The same indigenous push runs through other recent IAF inductions, including the Made in India C-295 that flew for the first time from Vadodara this month.

Used during Operation Sindoor, says Air Mshl Bharti

Deputy Chief of the Air Staff Air Marshal Awadhesh Kumar Bharti, who holds the indigenisation and innovation brief at Air Headquarters, presided over the ceremony. He pointed to how the Netra had been used and how it held up during Operation Sindoor and the earlier Balakot strikes, and argued that home-built systems give the services room to adapt the aircraft as a conflict changes shape. The win, he said, rested on the way the DRDO, the IAF and industry had worked together.

Air Mshl Bharti had already framed the day to reporters as delivery on a promise, saying everything envisaged for the programme had now been delivered in full, that it was a remarkable achievement, and that the work would not stop there.

He also pushed back on drone hype. Drone warfare had become a buzzword, he said, and it did mark a new capability. It did not make traditional platforms or traditional ways of fighting irrelevant.

IANS carried the Air Mshl Bharti remarks from the ceremony (FOC, drones).

DRDO frames it as homegrown

Dr K. Rajalakshmi Menon, Distinguished Scientist and Director General of the Aeronautics Cluster at the DRDO, walked through the programme's long road, the calls taken along the way, and the part system engineering played in planning and flying the test campaign. Speaking to reporters, she ran through what the aircraft carries, the radar, the electronic warfare fit, the communication suite, the self protection and the situational awareness, alongside ground elements, operator training stations and mission planning stations, and called it a fully operational capability now handed to the IAF.
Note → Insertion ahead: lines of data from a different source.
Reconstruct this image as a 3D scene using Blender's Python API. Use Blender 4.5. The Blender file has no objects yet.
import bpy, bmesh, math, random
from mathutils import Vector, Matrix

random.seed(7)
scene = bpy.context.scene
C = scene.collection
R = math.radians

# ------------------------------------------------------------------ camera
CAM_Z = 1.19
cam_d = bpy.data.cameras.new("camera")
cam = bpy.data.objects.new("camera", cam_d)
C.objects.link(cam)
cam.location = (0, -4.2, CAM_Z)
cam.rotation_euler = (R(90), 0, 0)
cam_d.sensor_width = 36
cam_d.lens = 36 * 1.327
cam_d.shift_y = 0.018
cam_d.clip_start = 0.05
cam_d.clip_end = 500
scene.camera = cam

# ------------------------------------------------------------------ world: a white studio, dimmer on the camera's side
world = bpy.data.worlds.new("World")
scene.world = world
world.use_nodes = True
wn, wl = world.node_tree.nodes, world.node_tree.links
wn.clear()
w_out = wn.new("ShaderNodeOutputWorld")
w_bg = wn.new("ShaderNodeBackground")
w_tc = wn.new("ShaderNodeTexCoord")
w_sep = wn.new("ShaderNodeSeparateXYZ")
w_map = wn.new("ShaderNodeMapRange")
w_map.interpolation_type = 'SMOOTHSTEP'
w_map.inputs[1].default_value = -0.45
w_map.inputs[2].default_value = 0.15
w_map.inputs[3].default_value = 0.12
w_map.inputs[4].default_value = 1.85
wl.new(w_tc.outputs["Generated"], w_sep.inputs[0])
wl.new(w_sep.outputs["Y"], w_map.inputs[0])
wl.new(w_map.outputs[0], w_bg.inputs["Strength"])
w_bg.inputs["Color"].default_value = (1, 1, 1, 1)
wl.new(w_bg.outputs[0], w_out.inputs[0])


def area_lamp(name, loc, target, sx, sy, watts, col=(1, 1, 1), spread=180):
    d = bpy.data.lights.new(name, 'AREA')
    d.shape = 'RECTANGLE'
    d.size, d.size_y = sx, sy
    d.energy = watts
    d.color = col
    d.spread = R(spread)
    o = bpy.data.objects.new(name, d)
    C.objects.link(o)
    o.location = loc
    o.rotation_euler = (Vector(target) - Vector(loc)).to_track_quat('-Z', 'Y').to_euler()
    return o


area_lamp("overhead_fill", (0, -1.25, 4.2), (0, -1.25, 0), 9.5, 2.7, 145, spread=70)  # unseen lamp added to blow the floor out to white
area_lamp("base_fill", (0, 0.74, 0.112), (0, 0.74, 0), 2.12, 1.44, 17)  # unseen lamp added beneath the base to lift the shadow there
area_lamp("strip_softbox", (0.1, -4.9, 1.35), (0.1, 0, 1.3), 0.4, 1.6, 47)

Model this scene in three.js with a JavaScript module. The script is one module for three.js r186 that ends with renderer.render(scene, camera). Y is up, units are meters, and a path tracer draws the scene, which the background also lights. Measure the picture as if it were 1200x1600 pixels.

Dr BK Das, Director General of the Electronics and Communication Systems Cluster at the DRDO, put the success down to the way every stakeholder had pulled in the same direction, and called the system a testament to self-reliance and to the goal of Viksit Bharat, a developed India.

To reporters, Das leaned into how hard the job is. He said he loved that it was never easy, because the developers were fighters who love a challenge and the Air Force users threw the most demanding environment at the system, which has to work on a drawing board, then in a lab, then on a test bed, and finally in warfare.

The point of it, he added, came down to time, because seeing a target sooner means neutralising it sooner, and the air power India once imported was now designed and built at home.

That tracks the wider Aatmanirbhar Bharat drive in defence electronics, the same theme behind the indigenisation projects cleared at the 15th DITCC meeting in New Delhi and DRDO contracts such as the GSAT-32 satellite terminals awarded to Avantel.

IANS carried the Das and Menon clips (Das one, Das two, Menon).

Who was in the room

Former Chief of the Air Staff Air Chief Marshal RKS Bhadauria (Retd) and former DRDO Chairman Dr S Christopher were among those at the event, with serving and retired IAF officers and industry partners. The DRDO also felicitated the organisations and units behind the system.

More Netra aircraft are already approved

The government has cleared six more aircraft in the Mark-1A configuration, with an upgraded mission suite, better sensors and a longer range radar tuned to pick up low observable targets such as drones and stealth jets. A larger Mark-2 is planned on the Airbus A321, with a more powerful radar reaching beyond 500 km, funded under a Rs 19,000 crore programme.

India flies the Netra alongside its larger IL-76 based Phalcon AWACS.